Last year was the warmest ever recorded on Earth that didn’t feature an El Niño, a periodic climatic event that warms the Pacific Ocean, according to the annual state of the climate report by 500 climate scientists from around the world, overseen by the National Oceanic and Atmospheric Administration and released by the American Meteorological Society.
Climate change cast a long shadow in 2017, with the planet experiencing soaring temperatures, retreating sea ice, a record high sea level, shrinking glaciers and the most destructive coral bleaching event on record.
Overall, 2017 was third warmest year on record, NOAA said, behind 2016 and 2015. Countries including Spain, Bulgaria, Mexico and Argentina all broke their annual high temperature records.
Puerto Madryn in Argentina reached 110.12 Fahrenheit, the warmest temperature ever recorded so far south in the world, while Turbat in Pakistan baked in 128.3 degrees, the global record temperature for May.
Concentrations of planet-warming carbon dioxide continued on an upward march, reaching 405 parts per million in the atmosphere. This is 2.2 ppm greater than 2016 and is the highest level discernible in modern records, as well as ice cores that show CO2 levels back as far as 800,000 years. The growth rate of CO2 has quadrupled since the early 1960s.
The consequences of this heat, which follows a string of warm years, was felt around the world in 2017.
In May of last year, ice extent in the Arctic reached its lowest maximum level in the 37-year satellite record, covering 8% less area than the long-term average. The Arctic experienced the sort of warmth that scientists say hasn’t been been present in the region for the last 2,000 years, with some regions 3 or 4 degrees Celsius hotter than an average recorded since 1982. Antarctic sea ice was also below average throughout 2017.
Land-based ice mirrored these reversals, with the world’s glaciers losing mass for the 38th consecutive year on record. According to the report, the total ice loss since 1980 is the equivalent to slicing 22 metres off the top of the average glacier.
Prolonged warmth in the seas helped spur a huge coral bleaching event, which is when coral reefs become stressed by high temperatures and expel their symbiotic algae. This causes them to whiten and, in some cases, die off.
A three-year stretch to May 2017 was the “longest, most widespread and almost certainty most destructive” coral bleaching event on record, the report states, taking a notable toll on places such as the Great Barrier Reef in Australia. Global average sea levels reached the highest level in the 25-year satellite record, 7.2cm (3in) above the 1993 average.
“I find it quite stunning, really, how these record temperatures have affected ocean ecosystems,” said Gregory Johnson, an oceanographer at NOAA.
There were several major rainfall events in 2017 contributing to a wetter than normal year, with the Indian monsoon season claiming around 800 lives and devastating floods occurring in Venezuela and Nigeria. Global fire activity was at the lowest level since 2003, however.

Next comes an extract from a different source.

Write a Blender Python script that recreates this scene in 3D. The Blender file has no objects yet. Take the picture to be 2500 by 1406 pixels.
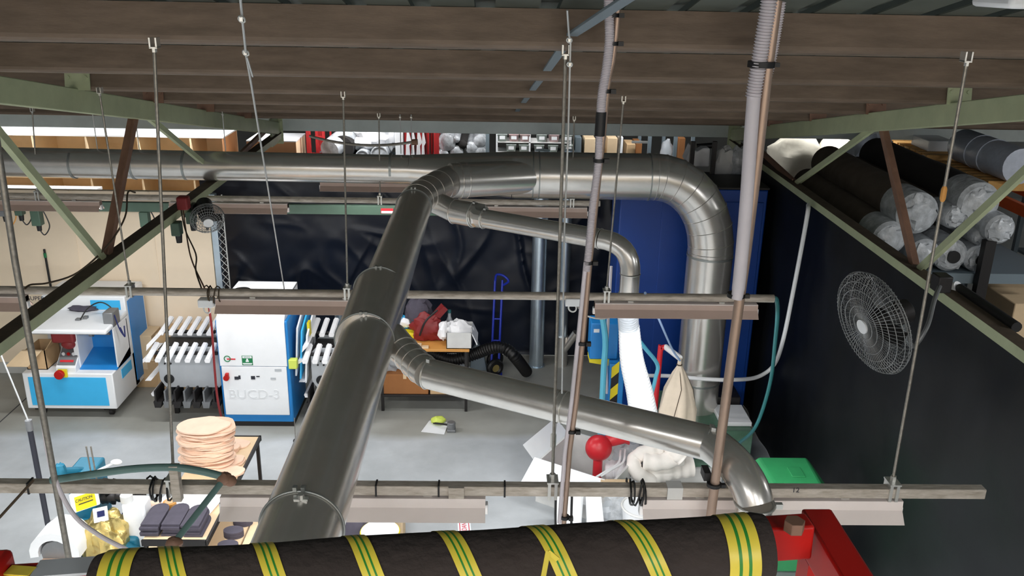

While exceptionally warm years could occur without human influence, the rapidly advancing field of climate change attribution science has made it clear the broad sweep of changes taking place on Earth would be virtually impossible without greenhouse gas emissions from human activity.

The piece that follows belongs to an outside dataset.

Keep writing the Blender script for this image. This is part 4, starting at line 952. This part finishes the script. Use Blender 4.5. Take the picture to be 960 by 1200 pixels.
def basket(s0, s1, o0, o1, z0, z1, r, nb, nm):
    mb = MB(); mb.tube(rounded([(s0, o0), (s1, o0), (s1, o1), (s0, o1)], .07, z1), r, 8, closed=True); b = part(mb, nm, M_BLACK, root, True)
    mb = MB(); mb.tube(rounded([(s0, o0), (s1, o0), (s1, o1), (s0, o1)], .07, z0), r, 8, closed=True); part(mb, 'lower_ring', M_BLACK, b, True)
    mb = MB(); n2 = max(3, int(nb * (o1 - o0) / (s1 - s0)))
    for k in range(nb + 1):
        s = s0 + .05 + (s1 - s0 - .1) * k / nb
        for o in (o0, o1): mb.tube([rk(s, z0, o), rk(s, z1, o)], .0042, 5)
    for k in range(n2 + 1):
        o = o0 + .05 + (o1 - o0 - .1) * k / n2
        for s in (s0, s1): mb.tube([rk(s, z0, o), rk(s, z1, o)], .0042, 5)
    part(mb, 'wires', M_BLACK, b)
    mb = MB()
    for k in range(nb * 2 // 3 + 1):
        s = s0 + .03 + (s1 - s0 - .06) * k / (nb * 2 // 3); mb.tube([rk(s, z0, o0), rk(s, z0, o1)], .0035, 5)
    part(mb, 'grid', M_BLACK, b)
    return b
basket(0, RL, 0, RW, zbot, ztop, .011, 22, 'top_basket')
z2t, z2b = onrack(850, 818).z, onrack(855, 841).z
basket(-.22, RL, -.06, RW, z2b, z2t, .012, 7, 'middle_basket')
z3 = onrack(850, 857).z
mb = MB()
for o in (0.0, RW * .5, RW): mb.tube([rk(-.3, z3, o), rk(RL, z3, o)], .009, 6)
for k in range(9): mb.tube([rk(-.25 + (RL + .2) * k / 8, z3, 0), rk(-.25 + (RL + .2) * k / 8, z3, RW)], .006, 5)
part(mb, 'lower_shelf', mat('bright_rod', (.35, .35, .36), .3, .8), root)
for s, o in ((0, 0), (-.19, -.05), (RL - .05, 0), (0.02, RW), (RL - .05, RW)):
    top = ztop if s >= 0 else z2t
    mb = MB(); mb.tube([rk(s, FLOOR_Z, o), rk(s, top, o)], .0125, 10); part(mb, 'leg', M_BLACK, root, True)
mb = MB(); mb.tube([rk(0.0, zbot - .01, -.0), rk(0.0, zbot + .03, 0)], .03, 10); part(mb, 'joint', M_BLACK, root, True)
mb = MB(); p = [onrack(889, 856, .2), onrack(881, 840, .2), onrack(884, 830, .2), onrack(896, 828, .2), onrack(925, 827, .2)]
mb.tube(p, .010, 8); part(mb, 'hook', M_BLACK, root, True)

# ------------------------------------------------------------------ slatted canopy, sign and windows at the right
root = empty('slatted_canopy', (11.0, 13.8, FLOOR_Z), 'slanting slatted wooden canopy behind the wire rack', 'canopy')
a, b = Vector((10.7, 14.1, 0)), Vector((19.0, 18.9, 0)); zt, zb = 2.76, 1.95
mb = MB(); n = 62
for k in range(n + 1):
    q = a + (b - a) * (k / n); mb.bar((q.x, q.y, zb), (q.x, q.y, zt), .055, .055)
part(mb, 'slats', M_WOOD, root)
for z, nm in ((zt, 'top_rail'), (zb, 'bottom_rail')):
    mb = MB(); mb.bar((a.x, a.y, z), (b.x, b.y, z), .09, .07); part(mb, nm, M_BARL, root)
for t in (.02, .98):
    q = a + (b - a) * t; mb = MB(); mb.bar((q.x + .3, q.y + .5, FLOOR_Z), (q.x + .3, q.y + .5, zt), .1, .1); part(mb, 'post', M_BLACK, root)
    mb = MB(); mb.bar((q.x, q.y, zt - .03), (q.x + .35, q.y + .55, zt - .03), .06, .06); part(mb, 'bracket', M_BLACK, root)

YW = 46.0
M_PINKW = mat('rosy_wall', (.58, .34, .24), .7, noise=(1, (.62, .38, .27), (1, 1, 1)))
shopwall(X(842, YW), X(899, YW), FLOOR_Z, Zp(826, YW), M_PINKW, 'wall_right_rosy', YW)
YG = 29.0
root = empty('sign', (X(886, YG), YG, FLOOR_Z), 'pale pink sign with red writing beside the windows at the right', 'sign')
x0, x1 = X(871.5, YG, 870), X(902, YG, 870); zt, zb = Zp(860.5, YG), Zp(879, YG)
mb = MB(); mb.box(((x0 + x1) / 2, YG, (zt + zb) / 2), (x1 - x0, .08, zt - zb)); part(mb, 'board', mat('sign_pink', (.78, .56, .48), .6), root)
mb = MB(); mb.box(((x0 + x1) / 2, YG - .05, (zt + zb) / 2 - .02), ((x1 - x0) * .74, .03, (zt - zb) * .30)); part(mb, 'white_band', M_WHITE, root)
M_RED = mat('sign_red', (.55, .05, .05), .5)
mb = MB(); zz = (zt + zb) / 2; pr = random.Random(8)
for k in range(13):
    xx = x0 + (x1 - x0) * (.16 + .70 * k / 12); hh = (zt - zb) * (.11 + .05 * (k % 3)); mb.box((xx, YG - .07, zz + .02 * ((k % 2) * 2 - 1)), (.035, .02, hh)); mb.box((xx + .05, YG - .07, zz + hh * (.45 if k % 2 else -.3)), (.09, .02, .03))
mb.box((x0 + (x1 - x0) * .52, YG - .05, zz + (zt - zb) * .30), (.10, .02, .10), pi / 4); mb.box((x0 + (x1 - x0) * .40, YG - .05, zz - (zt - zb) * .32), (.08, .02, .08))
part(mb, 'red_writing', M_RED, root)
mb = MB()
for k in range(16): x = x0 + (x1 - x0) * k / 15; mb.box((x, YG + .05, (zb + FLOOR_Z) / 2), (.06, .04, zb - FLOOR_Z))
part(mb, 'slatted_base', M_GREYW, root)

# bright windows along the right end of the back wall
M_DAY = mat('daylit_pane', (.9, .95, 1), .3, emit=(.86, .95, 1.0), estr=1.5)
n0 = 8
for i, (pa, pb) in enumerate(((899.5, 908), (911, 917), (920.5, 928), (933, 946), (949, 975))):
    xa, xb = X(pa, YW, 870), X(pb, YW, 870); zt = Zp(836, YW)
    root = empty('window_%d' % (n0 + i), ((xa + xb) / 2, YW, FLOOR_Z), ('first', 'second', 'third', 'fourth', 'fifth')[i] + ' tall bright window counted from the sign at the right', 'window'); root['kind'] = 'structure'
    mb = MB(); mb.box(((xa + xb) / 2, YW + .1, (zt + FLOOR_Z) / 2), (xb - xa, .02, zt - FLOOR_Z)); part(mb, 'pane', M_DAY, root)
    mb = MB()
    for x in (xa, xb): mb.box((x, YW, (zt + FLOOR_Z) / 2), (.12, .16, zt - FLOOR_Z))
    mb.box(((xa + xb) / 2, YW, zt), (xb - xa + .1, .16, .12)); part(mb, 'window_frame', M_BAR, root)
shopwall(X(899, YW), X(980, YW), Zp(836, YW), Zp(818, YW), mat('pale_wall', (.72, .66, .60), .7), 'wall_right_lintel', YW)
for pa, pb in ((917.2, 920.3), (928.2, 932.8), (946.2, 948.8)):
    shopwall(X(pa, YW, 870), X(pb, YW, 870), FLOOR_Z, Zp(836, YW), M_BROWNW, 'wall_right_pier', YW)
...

The loss of glaciers and coral reefs threaten the food and water supplies of hundreds of millions of people, while heatwaves, flooding, wildfires and increasingly powerful storms are also a severe risk to human life.
These dangers have been highlighted in stunning fashion this year, with a scorching global heatwave causing multiple deaths from Canada to Japan, while wildfires have caused further fatalties in places such as Greece and the western US.